*REQUIRED WORK*:
Say how many lines contain the string "dark". Give no other output.

*DATA SHOWN*:
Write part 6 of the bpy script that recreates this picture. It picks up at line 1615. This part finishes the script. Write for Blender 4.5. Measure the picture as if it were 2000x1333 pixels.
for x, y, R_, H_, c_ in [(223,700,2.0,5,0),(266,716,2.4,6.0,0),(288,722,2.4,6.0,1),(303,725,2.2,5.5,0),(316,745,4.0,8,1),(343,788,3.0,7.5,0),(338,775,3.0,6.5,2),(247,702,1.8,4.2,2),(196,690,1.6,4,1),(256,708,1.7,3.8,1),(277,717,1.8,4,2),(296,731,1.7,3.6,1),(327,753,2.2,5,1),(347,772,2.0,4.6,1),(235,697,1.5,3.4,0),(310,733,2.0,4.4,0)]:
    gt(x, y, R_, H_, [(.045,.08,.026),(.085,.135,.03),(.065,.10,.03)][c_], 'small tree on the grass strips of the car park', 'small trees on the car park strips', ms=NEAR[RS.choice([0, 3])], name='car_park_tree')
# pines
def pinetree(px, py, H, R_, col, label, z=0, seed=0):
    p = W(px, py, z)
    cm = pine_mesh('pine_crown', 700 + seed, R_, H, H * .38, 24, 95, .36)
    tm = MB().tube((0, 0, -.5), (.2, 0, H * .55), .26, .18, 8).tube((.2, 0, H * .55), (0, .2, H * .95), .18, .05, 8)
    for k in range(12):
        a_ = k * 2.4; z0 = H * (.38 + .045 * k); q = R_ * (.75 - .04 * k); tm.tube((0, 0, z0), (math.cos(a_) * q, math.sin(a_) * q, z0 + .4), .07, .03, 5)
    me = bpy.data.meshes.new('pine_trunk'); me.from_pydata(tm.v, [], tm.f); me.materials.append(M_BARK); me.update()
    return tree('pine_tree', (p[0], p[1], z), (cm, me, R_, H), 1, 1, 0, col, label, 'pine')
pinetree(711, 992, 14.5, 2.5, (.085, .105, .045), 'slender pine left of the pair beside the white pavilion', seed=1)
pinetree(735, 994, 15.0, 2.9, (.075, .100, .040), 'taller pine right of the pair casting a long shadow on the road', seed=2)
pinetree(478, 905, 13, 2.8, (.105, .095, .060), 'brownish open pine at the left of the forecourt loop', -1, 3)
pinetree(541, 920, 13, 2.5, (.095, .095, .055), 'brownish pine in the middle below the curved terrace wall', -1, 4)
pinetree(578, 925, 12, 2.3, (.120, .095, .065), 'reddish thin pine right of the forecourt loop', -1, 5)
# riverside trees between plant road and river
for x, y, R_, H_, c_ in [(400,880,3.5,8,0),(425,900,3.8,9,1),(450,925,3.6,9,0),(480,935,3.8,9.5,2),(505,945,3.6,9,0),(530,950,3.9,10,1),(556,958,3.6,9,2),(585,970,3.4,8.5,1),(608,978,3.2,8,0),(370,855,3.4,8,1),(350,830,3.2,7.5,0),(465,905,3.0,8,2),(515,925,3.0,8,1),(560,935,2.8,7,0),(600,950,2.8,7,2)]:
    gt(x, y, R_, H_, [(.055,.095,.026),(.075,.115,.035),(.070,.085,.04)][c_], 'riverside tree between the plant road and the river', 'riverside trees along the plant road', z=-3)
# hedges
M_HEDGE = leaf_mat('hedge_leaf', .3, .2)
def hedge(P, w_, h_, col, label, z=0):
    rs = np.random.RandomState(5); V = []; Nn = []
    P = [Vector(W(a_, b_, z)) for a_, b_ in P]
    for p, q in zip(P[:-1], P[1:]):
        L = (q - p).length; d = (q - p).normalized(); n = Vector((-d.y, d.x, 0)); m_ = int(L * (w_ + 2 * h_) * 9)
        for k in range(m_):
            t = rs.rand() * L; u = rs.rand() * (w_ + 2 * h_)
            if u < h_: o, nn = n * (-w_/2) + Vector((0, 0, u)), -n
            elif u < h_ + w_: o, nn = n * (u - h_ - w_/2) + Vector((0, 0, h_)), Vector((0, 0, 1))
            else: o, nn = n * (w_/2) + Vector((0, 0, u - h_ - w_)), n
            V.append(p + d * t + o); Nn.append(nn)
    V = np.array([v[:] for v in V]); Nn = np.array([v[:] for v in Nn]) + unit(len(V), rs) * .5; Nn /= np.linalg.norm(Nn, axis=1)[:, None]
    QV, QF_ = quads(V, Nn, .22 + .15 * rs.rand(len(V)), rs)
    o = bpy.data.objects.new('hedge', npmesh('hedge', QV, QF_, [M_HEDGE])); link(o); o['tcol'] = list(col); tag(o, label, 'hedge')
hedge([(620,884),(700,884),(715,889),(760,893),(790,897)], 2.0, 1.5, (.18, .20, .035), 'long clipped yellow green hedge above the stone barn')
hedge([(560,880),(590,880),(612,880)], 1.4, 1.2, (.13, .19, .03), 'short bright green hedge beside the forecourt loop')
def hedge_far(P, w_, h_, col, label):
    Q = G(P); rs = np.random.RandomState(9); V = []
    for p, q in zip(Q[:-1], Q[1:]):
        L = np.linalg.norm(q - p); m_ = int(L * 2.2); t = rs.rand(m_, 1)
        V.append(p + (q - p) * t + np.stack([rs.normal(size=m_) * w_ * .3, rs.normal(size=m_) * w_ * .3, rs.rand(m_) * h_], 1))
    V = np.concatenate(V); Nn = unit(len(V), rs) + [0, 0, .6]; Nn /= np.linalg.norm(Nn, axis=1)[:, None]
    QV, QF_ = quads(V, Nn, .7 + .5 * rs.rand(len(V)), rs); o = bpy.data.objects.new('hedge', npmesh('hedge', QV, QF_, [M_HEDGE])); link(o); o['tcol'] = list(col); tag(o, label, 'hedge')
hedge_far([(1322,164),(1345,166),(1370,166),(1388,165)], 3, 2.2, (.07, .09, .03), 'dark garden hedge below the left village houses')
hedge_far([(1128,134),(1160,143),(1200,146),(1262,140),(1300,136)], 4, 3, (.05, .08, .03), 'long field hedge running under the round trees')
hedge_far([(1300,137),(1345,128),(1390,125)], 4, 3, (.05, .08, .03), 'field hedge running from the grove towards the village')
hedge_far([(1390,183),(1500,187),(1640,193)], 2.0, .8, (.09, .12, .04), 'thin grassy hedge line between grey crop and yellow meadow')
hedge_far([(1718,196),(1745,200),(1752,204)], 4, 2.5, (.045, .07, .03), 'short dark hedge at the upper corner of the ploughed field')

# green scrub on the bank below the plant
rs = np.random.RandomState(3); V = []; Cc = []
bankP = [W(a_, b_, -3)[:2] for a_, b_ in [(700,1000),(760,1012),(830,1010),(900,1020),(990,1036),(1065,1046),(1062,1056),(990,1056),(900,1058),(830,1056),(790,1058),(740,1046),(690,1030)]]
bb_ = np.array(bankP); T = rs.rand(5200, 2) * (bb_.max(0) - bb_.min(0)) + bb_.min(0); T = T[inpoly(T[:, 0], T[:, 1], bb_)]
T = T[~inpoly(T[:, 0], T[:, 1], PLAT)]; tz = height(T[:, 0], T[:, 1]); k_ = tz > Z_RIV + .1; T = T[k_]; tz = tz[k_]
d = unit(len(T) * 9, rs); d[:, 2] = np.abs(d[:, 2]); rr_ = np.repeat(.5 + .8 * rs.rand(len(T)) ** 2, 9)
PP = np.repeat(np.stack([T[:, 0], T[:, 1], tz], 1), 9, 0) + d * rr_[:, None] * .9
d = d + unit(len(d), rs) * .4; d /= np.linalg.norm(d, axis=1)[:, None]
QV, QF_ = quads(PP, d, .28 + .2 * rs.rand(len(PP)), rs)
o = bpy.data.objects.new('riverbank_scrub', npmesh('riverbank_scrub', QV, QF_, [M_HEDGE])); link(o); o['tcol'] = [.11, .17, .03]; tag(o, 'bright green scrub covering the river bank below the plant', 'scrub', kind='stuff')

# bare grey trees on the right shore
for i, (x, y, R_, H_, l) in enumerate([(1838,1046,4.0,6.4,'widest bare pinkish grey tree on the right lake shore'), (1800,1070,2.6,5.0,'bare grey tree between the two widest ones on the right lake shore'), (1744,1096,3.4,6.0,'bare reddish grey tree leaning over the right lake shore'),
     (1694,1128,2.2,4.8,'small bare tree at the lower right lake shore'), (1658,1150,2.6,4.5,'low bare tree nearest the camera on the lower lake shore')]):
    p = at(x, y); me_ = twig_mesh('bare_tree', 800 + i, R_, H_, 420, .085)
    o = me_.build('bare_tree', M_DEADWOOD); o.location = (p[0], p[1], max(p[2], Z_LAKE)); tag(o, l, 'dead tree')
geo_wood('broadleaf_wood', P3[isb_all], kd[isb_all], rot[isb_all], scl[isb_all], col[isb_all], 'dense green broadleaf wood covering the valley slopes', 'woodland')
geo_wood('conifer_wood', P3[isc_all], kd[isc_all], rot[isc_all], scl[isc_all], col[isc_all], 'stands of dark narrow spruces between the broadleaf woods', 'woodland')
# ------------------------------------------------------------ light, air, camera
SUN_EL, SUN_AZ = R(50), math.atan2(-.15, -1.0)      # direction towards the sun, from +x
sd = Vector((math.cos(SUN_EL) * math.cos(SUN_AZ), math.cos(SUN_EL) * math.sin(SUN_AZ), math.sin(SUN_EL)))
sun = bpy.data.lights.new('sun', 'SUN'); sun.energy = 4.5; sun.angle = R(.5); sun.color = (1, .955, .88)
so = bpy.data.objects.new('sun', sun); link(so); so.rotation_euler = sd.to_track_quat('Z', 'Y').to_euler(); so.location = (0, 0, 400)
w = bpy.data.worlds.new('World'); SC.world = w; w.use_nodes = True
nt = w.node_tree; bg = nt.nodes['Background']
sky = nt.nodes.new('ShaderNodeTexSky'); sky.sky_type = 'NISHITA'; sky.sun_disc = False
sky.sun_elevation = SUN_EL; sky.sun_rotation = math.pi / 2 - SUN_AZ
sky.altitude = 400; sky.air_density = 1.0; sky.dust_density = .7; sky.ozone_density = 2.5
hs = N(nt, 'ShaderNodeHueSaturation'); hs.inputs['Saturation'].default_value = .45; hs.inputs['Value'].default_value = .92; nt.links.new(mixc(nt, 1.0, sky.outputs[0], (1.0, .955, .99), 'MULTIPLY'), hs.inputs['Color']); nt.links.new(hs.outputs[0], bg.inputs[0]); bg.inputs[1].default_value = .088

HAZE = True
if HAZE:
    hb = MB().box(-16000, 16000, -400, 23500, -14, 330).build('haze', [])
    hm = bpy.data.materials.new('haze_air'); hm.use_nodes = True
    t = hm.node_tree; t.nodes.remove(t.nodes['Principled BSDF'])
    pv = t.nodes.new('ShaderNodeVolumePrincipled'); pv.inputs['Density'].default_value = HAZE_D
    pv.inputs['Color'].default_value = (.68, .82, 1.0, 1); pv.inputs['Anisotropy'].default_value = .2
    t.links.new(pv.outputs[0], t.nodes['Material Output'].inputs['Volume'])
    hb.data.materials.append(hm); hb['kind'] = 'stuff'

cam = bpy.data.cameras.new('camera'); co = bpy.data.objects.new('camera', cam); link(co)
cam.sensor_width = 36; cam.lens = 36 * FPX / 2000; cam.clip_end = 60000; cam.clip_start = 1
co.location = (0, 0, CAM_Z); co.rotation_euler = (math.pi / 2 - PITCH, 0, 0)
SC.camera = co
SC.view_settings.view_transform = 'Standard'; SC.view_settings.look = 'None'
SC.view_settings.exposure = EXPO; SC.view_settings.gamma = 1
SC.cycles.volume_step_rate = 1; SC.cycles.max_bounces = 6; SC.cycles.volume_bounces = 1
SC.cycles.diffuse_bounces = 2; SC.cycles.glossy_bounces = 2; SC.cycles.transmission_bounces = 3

*CORRECT ANSWER*:
3